Guide Review - Various Artists -- Billboard #1 Classic Country

When it comes to musical genres, only hip-hop has as many negatives attached to it as country music does -- you either love it or hate it. But country was, as the history books often forget, one of the major influences on rock and roll, second only perhaps to urban R&B. And whether from cultural inevitability or just the power of marketing, the vast majority of these 30 chart-toppers also crossed over to the pop Top Ten.

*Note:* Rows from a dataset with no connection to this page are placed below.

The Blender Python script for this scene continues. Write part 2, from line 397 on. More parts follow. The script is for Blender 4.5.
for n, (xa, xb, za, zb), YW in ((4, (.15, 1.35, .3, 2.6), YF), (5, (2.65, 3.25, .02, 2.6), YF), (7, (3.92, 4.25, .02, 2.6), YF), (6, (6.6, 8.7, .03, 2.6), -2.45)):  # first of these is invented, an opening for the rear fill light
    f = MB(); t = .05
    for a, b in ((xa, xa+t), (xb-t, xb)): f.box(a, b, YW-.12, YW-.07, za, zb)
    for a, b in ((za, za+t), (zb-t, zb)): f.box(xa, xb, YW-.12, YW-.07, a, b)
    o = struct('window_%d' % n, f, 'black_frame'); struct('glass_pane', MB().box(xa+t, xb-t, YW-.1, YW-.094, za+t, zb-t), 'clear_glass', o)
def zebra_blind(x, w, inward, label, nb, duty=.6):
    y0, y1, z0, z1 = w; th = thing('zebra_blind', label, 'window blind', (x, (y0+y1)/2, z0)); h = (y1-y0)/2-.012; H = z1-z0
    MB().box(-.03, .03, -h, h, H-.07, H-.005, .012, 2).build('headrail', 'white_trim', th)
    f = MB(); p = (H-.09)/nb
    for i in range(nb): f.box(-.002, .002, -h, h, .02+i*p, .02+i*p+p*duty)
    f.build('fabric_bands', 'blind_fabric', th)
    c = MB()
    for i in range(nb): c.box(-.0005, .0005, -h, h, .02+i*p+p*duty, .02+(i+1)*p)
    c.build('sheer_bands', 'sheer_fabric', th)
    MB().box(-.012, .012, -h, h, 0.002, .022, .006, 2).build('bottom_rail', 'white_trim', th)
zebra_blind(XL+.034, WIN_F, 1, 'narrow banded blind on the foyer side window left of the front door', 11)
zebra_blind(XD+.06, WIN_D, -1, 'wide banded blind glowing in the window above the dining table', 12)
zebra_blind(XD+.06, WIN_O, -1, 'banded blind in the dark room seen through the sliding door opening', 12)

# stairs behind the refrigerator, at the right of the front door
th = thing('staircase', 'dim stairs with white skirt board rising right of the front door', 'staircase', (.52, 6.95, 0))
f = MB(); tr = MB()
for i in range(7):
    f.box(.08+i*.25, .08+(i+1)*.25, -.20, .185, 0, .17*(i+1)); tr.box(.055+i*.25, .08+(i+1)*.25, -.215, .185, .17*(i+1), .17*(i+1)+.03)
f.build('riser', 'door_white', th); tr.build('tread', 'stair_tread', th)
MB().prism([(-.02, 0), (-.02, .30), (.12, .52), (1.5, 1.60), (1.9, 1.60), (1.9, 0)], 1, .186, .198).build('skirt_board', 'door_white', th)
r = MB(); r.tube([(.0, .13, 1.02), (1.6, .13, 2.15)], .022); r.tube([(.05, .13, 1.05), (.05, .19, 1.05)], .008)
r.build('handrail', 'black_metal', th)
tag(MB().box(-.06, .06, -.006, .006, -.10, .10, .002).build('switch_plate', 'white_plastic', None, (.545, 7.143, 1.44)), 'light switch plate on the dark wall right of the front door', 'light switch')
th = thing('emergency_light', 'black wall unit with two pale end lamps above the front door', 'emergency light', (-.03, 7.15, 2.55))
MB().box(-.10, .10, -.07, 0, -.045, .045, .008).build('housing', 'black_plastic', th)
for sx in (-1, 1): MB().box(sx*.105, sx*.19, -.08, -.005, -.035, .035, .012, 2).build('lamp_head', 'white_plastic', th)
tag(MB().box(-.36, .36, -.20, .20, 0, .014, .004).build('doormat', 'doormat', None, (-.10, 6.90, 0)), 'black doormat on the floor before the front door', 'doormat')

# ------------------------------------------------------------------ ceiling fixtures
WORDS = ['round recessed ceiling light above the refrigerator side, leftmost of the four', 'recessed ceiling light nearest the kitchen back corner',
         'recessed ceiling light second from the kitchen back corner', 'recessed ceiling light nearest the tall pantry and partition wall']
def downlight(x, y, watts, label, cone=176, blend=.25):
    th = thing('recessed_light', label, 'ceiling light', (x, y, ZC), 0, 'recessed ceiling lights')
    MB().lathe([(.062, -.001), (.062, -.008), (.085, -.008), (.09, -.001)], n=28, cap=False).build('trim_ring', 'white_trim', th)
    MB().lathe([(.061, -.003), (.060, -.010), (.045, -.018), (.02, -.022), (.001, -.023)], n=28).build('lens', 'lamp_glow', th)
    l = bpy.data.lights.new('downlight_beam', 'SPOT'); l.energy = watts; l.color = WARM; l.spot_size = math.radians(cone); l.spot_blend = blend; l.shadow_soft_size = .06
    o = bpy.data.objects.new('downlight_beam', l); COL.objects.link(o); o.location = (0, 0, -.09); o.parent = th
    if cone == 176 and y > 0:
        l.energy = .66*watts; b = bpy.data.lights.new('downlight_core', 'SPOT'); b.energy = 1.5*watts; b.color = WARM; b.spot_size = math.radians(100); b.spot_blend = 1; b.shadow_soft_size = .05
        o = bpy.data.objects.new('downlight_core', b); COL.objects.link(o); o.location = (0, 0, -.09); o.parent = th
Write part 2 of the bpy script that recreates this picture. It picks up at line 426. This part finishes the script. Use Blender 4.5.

Meaning that you know more of these classics than you think you do -- Fifties lovers will recognize Patsy Cline's "I Fall To Pieces" and Johnny Cash's "I Walk The Line," as well as solid one-offs like the Browns' "The Three Bells"; early and late countrypolitan are well represented by everyone from Tammy Wynette ("Stand By Your Man") to Lynn Anderson ("Rose Garden"); and the Seventies "outlaw" movement produces Number Ones like Willie's "On The Road Again" and Merle's "Mama Tried." And while there are plenty of hits so pervasive in our pop consciousness that they almost don't seem to qualify as country at all -- Roger Miller's "King Of The Road" or Ray Price's "For The Good Times" -- there's also some songs that could never be anything but, like Marty Robbins' timeless "El Paso" and Buck Owens' "Act Naturally." You'll have to sort all this out for yourself since the non-chronological sequencing results in wild changes of tone. But this remains, ironically, the one country collection to buy for your friends who aren't into country. Or who say they aren't.